Fifty Shades Of Grey (18)
Before seeing this adaptation of the first of EL James's bewilderingly successful erotic romances, I had less curiosity about how director Sam Taylor-Johnson would bring its S&M sex scenes to the screen, than what she would do with the rest of the book's monumental hogwash.
On the page, James's heroine Anastasia Steele is a blithering idiot, who belies her college education by surviving on half a dozen expressions - "holy cow" being the most common - while endlessly biting her lip and conducting a dialogue between her "inner goddess" and her subconscious that deserves far more than a spank.
Compared to James, Dan Brown seems like a poet laureate. So the film really couldn't be worse than the book. Might it be better?
The answer is a heavily conditional 'yes'. The good news is that screenwriter Kelly Marcel has avoided the temptation of a voiceover, ditching Ana's inner voice and therefore sparing us James's moronic prose; this, allied to a feisty and funny performance by Dakota Johnson, presents a romantic heroine actually worth our time.

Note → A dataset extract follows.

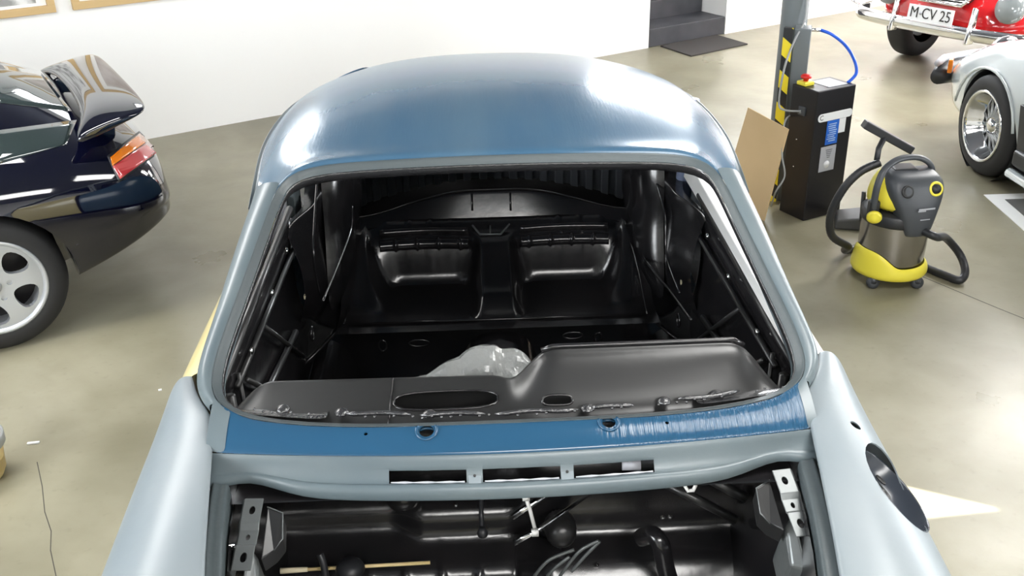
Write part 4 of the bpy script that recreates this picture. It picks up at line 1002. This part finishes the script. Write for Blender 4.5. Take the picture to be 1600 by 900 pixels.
# local x forward, y to its left; picture left is the side with +y or -y
sgn = 1 if Vector((-math.sin(ang), math.cos(ang), 0)).dot(lat_r) < 0 else -1     # +1 when local +y is picture left
RC = []
for u, zc, z1, z2, z3, z4, ins in [(-.02, .60, .60, .58, .56, .52, .42), (-.10, .78, .76, .70, .66, .60, .22), (-.25, .88, .84, .78, .78, .70, .10), (-.5, .95, .90, .84, .88, .78, .03), (-.8, .99, .95, .88, .92, .80, .0), (-1.2, 1.03, 1.0, .96, .92, .80, .02), (-1.5, 1.25, 1.22, 1.10, .95, .80, .04), (-1.9, 1.40, 1.36, 1.2, .96, .8, .04), (-2.8, 1.38, 1.33, 1.18, .95, .8, .03), (-3.5, 1.0, 1.0, .95, .9, .75, .05), (-4.0, .6, .6, .6, .58, .55, .25)]:
    RC.append((u, [(.80, zc), (.56+ins*.3, z1), (.38+ins*.5, z2), (.2+ins*.7, z3), (.06+ins, z4), (.0+ins, .58 if z4 > .65 else z4-.03), (.0+ins, .50), (.02+ins, .46), (.06+ins, .42), (.3+ins*.4, .40), (.80, .40)]))
RC = [(u, [(v-.80, z) for v, z in pts]) for u, pts in RC]
rb = loft_body('body', RC, 0, 'red', rc); bake(rb)
cm = MB()
for yy, sg in ((-.8, 1), (.8, -1)): cm.lathe([(.35, -.2), (.35, .26)], 32, Matrix.Translation((-.75, yy, .33)) @ Matrix.Rotation(-math.pi/2*sg, 4, 'X'))
cut(rb, cm); sharpen(rb, 50)
for s in (-1, 1): wheel(rc, (-.75, s*.68, .33), (0, s, 0), .33, .19, .2, 'mesh')
def ry(px): return None
bumz = .47
bm_pts = [(-.32, .82), (-.12, .80), (-.0, .72), (.06, .5), (.085, .2), (.085, -.2), (.06, -.5), (.0, -.72), (-.12, -.80), (-.32, -.82)]
rows = []
for a, b2 in smooth_path([Vector((a, b2, 0)) for a, b2 in bm_pts], 3) and [(p.x, p.y) for p in smooth_path([Vector((a, b2, 0)) for a, b2 in bm_pts], 3)]:
    d = Vector((max(a, -.05)+.3, b2*.35, 0)).normalized()
    rows.append([Vector((a, b2, bumz))+d*dd+Vector((0, 0, zz)) for dd, zz in ((0, .05), (.03, .045), (.045, .02), (.045, -.02), (.03, -.045), (0, -.05))])
MB().grid(rows).build('front_bumper', 'chrome', rc, sub=1, solid=.004)
b = MB()
for s in (-1, 1): b.prism([(.08, s*.34-.03, .40), (.16, s*.34-.012, .40), (.16, s*.34+.012, .40), (.08, s*.34+.03, .40)], [(.07, s*.34-.03, .66), (.10, s*.34-.012, .68), (.10, s*.34+.012, .68), (.07, s*.34+.03, .66)])
b.each('bumper_overrider', 'chrome', rc, bev=.01)
pm = frame_mtx(Vector((.13, 0, .575)), Vector((0, 1, 0)), Vector((-.12, 0, 1)).normalized(), Vector((1, 0, .12)).normalized())
PW = .40
pl = MB().prism([pm @ Vector((a, b2, 0)) for a, b2 in ((-PW/2, -.062), (PW/2, -.062), (PW/2, .062), (-PW/2, .062))], [pm @ Vector((a, b2, .004)) for a, b2 in ((-PW/2, -.062), (PW/2, -.062), (PW/2, .062), (-PW/2, .062))]).build('number_plate', 'label_white', rc, smooth=False)
tx = text_obj('plate_text', 'M CV 25', .118, pm @ Matrix.Translation((0, 0, .006)) @ Matrix.Scale(.84, 4, (1, 0, 0)), 'ink', pl)
b = MB(); b.lathe([(.012, 0), (.012, .003)], 10, pm @ Matrix.Translation((-.085, -.0, .005))); b.build('plate_seal', 'label_grey', pl)
g = MB()
gp = [(.03*0+(-.035), y_, z_) for y_, z_ in ((-.19, .66), (.19, .66), (.27, .76), (.24, .86), (-.24, .86), (-.27, .76))]
fr_pts = [Vector((.045-(z_-.62)*.45, y_, z_)) for _, y_, z_ in gp]
MB().tube(fr_pts+[fr_pts[0], fr_pts[1]], .017, 8).build('grille_frame', 'chrome', rc)
g = MB().prism([p+Vector((-.1, 0, 0)) for p in fr_pts], [p+Vector((-.002, 0, 0)) for p in fr_pts]); g.build('grille_back', 'ink', rc, smooth=False)
g = MB()
for z_ in (.69, .72, .75, .78, .81, .84): g.tube([(.050-(z_-.62)*.45, -.24, z_), (.050-(z_-.62)*.45, .24, z_)], .005, 6)
g.each('grille_bar', 'chrome', rc)
for s in (-1, 1):
    MB().lathe([(.12, -.08), (.12, 0), (.112, .02), (.08, .045), (.0, .055)], 28, Matrix.Translation((-.06, s*.53, .68)) @ Matrix.Rotation(R(75), 4, 'Y')).build('headlight', 'lampglass', rc, sub=1)
b = MB().tube([(-.05, sgn*.80, .52), (-.02, sgn*.86, .55), (-.10, sgn*.88, .53)], .008, 6); b.build('bumper_bracket', 'chrome', rc)
# ------------------------------------------------------------------ column, lift console, cables, cardboard
colb = bz(1205, 235, 0)
cpos = Vector((1.86, 5.86, 0))
p_ = by(1239, 20, 5.86); cpos.x = p_.x+.01
colm = MB().lathe([(.075, 0), (.075, CEIL)], 32, Matrix.Translation(cpos)).build('column', 'columnpaint'); struct(colm); sharpen(colm)
colm['label'] = 'round grey steel column'
GH = by(1222, 43, 5.72).z
g0 = empty('column_guard', Vector((cpos.x-.015, cpos.y-.14, 0)), 'grey steel guard with a yellow and black striped face on the round column', 'column guard', R(-20))
rel_ = MB().prism([(-.02, -.055, 0), (.085, -.055, 0), (.085, .08, 0), (-.02, .08, 0)], [(-.02, -.055, 1.03), (.085, -.055, 1.03), (.085, .08, 1.03), (-.02, .08, 1.03)])
rel_.v = [(x_*.85, y_*.8, z_*GH/1.03) for x_, y_, z_ in rel_.v]
rel_.build('channel', 'columnpaint', g0, smooth=False, bev=.004)
MB().prism([(-.075, -.055, 0), (-.022, -.064, 0), (-.022, -.056, 0), (-.070, -.02, 0)], [(-.075, -.055, GH+.005), (-.022, -.064, GH+.005), (-.022, -.056, GH+.005), (-.070, -.02, GH+.005)]).build('striped_face', 'stripes', g0, smooth=False)
# lift console
b0 = bz(1255, 346, 0); bR = bz(1310, 308, 0); bL = bz(1205, 330, 0)
ex = (bR-b0); dx_ = .40; ex.normalize(); ey = Vector((-ex.y, ex.x, 0)); 
HB = by(1267, 144, b0.y).z
lc = empty('lift_console', b0, 'tall black steel control console with labels standing by the grey column', 'control console', R(27))
wB = .285; dB = .20
MB().prism([(0, 0, 0), (wB, 0, 0), (wB, dB, 0), (0, dB, 0)], [(0, 0, HB), (wB, 0, HB), (wB, dB, HB), (0, dB, HB)]).build('cabinet', 'blackmetal', lc, smooth=False, bev=.006)
def lab(nm, x0, x1, z0, z1, m, rd=0):
    if rd:
        pr = []
        for k_ in range(24):
            q = 2*math.pi*(k_+.5)/24; cxx = x1-rd if math.cos(q) > 0 else x0+rd; pr.append((cxx+rd*math.cos(q), (z0+z1)/2+rd*math.sin(q)))
    else: pr = [(x0, z0), (x1, z0), (x1, z1), (x0, z1)]
    return MB().prism([(a, -.0005, b2) for a, b2 in pr], [(a, -.003, b2) for a, b2 in pr]).build(nm, m, lc, smooth=False)
lab('name_strip', .02, wB-.006, HB-.178, HB-.132, 'label_white', .023)
lab('blue_label', .095, .185, HB-.318, HB-.180, 'label_blue'); lab('white_label', .187, .235, HB-.262, HB-.180, 'label_white'); lab('grey_label', .070, .185, HB-.475, HB-.328, 'label_grey')
MB().lathe([(.022, 0), (.022, .001)], 20, Matrix.Translation((.125, -.003, HB-.435)) @ Matrix.Rotation(math.pi/2, 4, 'X')).build('grey_label_disc', 'label_white', lc)
b = MB()
for k_ in range(9): b.box((.138+.005*math.sin(k_*5), -.0036, HB-.20-k_*.0122), (.058+.010*math.sin(k_*3), .0006, .0055))
b.build('blue_label_print', 'label_text', lc)
b = MB()
for k_ in range(5): b.box((.132, -.0036, HB-.35-k_*.011), (.05-.007*k_, .0006, .003))
b.build('grey_label_print', 'ink', lc)
text_obj('strip_text', 'C', .04, Matrix.Translation((.046, -.0036, HB-.155)) @ Matrix.Rotation(math.pi/2, 4, 'X'), 'ink', lc, .0004)
MB().prism([(.11, .03, HB), (.25, .03, HB), (.25, .17, HB), (.11, .17, HB)], [(.11, .03, HB+.003), (.25, .03, HB+.003), (.25, .17, HB+.003), (.11, .17, HB+.003)]).build('top_plate', 'label_grey', lc, smooth=False)
MB().box((.045, .145, HB+.011), (.070, .070, .022)).build('button_base', 'yellow', lc, smooth=False, bev=.006)
MB().lathe([(.016, 0), (.018, .02), (.034, .022), (.036, .034), (.025, .044), (0, .047)], 24, Matrix.Translation((.045, .145, HB+.020)) @ Matrix.Scale(.85, 4)).build('stop_button', 'redbutton', lc)
MB().lathe([(.012, 0), (.012, .02), (0, .022)], 14, Matrix.Translation((.10, .185, HB))).build('key_switch', 'chrome', lc)
MB().box((-.004, .10, HB-.13), (.012, .05, .05)).build('cable_gland', 'greyplastic', lc, smooth=False, bev=.004)
b = MB()
for k_ in range(2): b.lathe([(.004, 0), (.004, .003)], 8, Matrix.Translation((-.001, .12, HB-.30-.16*k_)) @ Matrix.Rotation(-math.pi/2, 4, 'Y'))
b.each('screw', 'chrome', lc)
gl = lc.matrix_world if False else None
bpy.context.view_layer.update()
gland = lc.matrix_world @ Vector((-.012, .10, HB-.13))
o = MB().tube(smooth_path([by(1262, -20, cpos.y-.09), by(1258, 30, cpos.y-.12), by(1242, 62, cpos.y-.22), by(1226, 105, cpos.y-.27), by(1217, 160, 5.58), by(1226, 172, 5.50), gland]), .006, 8).build('power_cable', 'cable'); tag(o, 'grey cable running down the column into the side of the black console', 'cable')
o = MB().tube(smooth_path([gland-Vector((0, 0, .008)), by(1238, 179, 5.55), by(1226, 192, 5.42), by(1222, 240, 5.34), by(1226, 275, 5.34), by(1212, 300, 5.36), bz(1205, 322, .01)]), .005, 8).build('grey_cable', 'cable'); tag(o, 'thin pale cable hanging from the console side down to the floor', 'cable')
tp = by(1266, 47, cpos.y-.05)
pe = lc.matrix_world @ Vector((wB-.015, .05, HB))
o = empty('air_hose', pe, 'bright blue air hose arching from the column down to the black console', 'hose')
def rel2(q, root): q.parent = root; q.matrix_parent_inverse = root.matrix_world.inverted() if False else Matrix.Translation(-Vector(root.location)); return q
rel2(MB().tube(smooth_path([by(1282, 47, 5.78), by(1300, 54, 5.75), by(1320, 70, 5.72), by(1334, 92, 5.60), by(1338, 114, pe.y+.03), pe]), .009, 10).build('hose', 'bluehose'), o)
rel2(MB().tube([by(1258, 46, 5.80), by(1282, 47, 5.78)], .010, 10).build('hose_fitting', 'chrome'), o)
rel2(MB().tube([by(1256, 36, 5.79), by(1257, 60, 5.79)], .009, 8).build('valve', 'chrome'), o)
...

But the bad - and surprising - news is that Taylor-Johnson (Nowhere Boy) offers almost nothing as a director, in particular delivering sex scenes that are needlessly tasteful and tame. The result is less risible than it might have been, but just as bland, the "mommy porn" of the book now playing as Mills & Boon with the softest of soft-core kinks.
No time is wasted in introducing the English Literature student to billionaire bachelor Grey (Jamie Dornan), she being sent to interview him for the college newspaper. And it's good fun. Johnson has the demure and clumsy Ana in place, but allows something behind the eyes, an ironic awareness of all that is silly about the encounter, accompanied by believable, barely contained lust.
Johnson also has the voice of her actress mother, Melanie Griffith, with its breathy, little-girl vulnerability that suggests something held in reserve; and this is what we see in the film's other stand-out scenes - the comic negotiation over Grey's S&M contract (with all the things that Ana crosses off probably unprintable here) and the "climax", in which it's clear that the parties will have to return to the negotiating table.
In between, we follow Grey's unusual courtship, urging the virginal and besotted Ana into a relationship in which he won't do love, only sex of a "singular" nature. While Ana contemplates playing submissive to his dominant, he introduces her to "vanilla" sex, while plying her with first editions, a new car and a ride in his helicopter; there is chivalry when she is drunk, but also a stalker's tendency to turn up when she least expects it.
There was always the potential in James's material for something darker and psychologically interesting, residing in Grey's motivations, not least the question as to why he switched from being a submissive, himself, to a dominant. Dutiful to their source, Marcel and Taylor-Johnson leave the stone unturned, restricting poor Jamie Dornan to the limited explanation that "it's the way I am."
The Belfast actor, who was so chilling as a serial killer in TV's The Fall, is slightly at sea here. He's got a body that sent the several hundred women at the film's London premiere into hysterical yelps, dispenses his character's innuendo with aplomb and tries hard for intensity; yet the film's overall, cheesy tone steers clear of what he has to offer.
And with the sexual explicitness of the book greatly watered down, Fifty Shades quickly loses steam once Ana enters the "red room of pain" - and we realise that what we're about to see inside isn't going to be half as painful as reading the book.